An '80s breeding ground for future governors (Arnold and Jesse Ventura) and a wannabe governor (Sonny Landham), Predator benefitted not only from powerful visual effects and brawny performances but also from the muscular direction by Die Hard's John McTiernan, who worked over the streamlined storyline and brought it to rippling life. Director Nimrod Antal can't manage to do the same for Predators, a flabby new variation on that most reliable of short stories, Richard Connell's "The Most Dangerous Game."

Instead of Zaroff and his hounds, we get the title fiends and their hounds from hell, four-legged grotesqueries employed to drive the human prey out into the open. Here, the hapless earthlings, all imported to a distant jungle planet for the amusement of the alien hunters, include a humorless mercenary (Adrien Brody), an Israeli soldier (Alice Braga), a murderous convict (Walton Goggins) and the apparent wimp of the group, a meek doctor (Topher Grace).

You know priorities are out of whack when the film's most interesting performer, Machete's Danny Trejo, checks out waaay too early while the worst actor in the bunch, the perpetually hammy Goggins, is allowed to hang around. Laurence Fishburne, who I always assumed couldn't give a bad performance, proves me wrong with a head-scratching turn as the only survivor of the predators' previous hunting expeditions. And Adrien may have the Oscar, but he's no Arnie, and he turns out to be a rather colorless action hero.
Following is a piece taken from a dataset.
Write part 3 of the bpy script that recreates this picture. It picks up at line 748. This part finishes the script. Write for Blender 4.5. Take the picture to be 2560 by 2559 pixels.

Speaking of the action, which of course is the film's raison d'Être, it's dutifully handled, but there isn't much here that quickens the pulse or jolts the imagination. In fact, if there's a central failing in Predators, it's that true innovation is in desperately short supply. The film comes armed with memorable monsters and a workable premise (the hunters become the hunted), but by offering little more than one-dimensional variations of the original's entertaining characters as well as basically duplicating its lush forest setting, this one qualifies as little more than a bungle in the jungle.